9/18/2007

The Tesseract

The Tesseract was Alex Garland's follow-up to The Beach, and is about a sailor, a group of pirates, a nurse, some street children, and a psychiatrist in Manila (only the sailor was non-Filipino). Somehow this turned into a confused movie about drug runners, an assassin, a British psychologist, and a bellboy in Bangkok. Thanks, Oxide Pang. The book is a look at the interconnectedness of life and the butterfly effect, while the movie... well, it touches on the same themes, but without half the talent. Maybe if the other half of the Pang brothers were involved. Well, no. Mostly internal books with insane amounts of flashbacks, multiple looks at the same scene from different perspectives, and a look at the slums in a third-world country just won't translate well into a film. Also, a lot of characters were merged, names were changes from one character to another, completely unneeded flashy camera tricks, Matrix-style gunfights, and the story was turned into an action film. Although Garland's novel (and The Beach, for that matter) could make a good movie, with some good set pieces for action (the shootout in the hotel and subsequent chase could be utterly brilliant if well-filmed), this was pretty much doomed from the start. Making a lot of what was hinted at explicit was no good, let alone silly monologues.
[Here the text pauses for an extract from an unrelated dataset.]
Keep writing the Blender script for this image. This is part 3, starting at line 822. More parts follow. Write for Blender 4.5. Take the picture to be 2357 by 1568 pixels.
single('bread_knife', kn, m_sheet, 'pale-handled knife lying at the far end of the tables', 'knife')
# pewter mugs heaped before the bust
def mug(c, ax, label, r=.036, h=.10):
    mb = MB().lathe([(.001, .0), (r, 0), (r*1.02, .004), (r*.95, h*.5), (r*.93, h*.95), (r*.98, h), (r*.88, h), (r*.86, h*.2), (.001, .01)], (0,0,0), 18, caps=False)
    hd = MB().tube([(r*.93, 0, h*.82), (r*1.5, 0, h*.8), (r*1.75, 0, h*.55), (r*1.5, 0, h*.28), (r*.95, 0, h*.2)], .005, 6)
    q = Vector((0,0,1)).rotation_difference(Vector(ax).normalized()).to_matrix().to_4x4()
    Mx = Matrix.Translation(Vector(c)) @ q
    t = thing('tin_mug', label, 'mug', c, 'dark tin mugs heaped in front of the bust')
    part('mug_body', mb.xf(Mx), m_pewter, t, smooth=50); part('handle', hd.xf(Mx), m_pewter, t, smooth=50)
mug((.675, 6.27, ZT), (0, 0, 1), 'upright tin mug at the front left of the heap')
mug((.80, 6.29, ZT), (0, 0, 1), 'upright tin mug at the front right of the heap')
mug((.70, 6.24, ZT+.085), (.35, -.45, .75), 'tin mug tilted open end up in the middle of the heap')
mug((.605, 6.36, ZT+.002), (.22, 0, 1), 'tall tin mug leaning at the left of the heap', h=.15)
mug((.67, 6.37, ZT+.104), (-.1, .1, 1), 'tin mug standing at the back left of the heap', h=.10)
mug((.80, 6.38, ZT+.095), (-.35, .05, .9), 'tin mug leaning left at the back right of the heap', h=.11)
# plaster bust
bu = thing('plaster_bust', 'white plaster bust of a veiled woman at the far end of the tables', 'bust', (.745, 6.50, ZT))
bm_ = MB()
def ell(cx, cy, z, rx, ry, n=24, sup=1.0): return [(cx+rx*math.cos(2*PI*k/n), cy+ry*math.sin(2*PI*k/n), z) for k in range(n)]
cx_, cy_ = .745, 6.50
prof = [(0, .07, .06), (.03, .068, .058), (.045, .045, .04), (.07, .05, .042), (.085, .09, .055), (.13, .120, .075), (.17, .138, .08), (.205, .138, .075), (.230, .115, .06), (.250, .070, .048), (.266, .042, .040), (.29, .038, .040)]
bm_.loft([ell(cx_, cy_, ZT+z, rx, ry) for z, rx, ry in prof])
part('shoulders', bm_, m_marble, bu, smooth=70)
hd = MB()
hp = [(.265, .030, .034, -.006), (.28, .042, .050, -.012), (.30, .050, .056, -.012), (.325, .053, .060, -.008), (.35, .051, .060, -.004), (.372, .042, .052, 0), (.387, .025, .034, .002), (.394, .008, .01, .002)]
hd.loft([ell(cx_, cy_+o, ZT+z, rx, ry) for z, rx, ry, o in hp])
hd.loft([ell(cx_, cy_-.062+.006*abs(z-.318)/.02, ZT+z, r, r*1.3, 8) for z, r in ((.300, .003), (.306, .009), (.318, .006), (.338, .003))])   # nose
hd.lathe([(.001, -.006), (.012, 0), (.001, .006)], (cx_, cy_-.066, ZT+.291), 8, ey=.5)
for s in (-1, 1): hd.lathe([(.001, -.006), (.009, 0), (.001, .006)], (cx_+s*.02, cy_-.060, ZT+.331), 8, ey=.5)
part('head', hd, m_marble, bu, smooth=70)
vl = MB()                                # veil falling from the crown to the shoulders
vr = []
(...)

And man, Bangkok Dangerous was a far better film about violence in Bangkok. I am not looking forward to the remake with Nic Cage (although that is directed by the Pang Brothers, it has Charlie Yeung (from Fallen Angels, among others) as a Thai). Or the remake of The Eye with Jessica Alba.

And hey, I finally planned this out well. I finished the book on Saturday (during a delicious tekka don), and got the movie from Netflix the next chance I could. Now, if only I would rewatch The Third Man (and I even own it), so I could talk about it, since that so desperately screams for a movie-book comparison.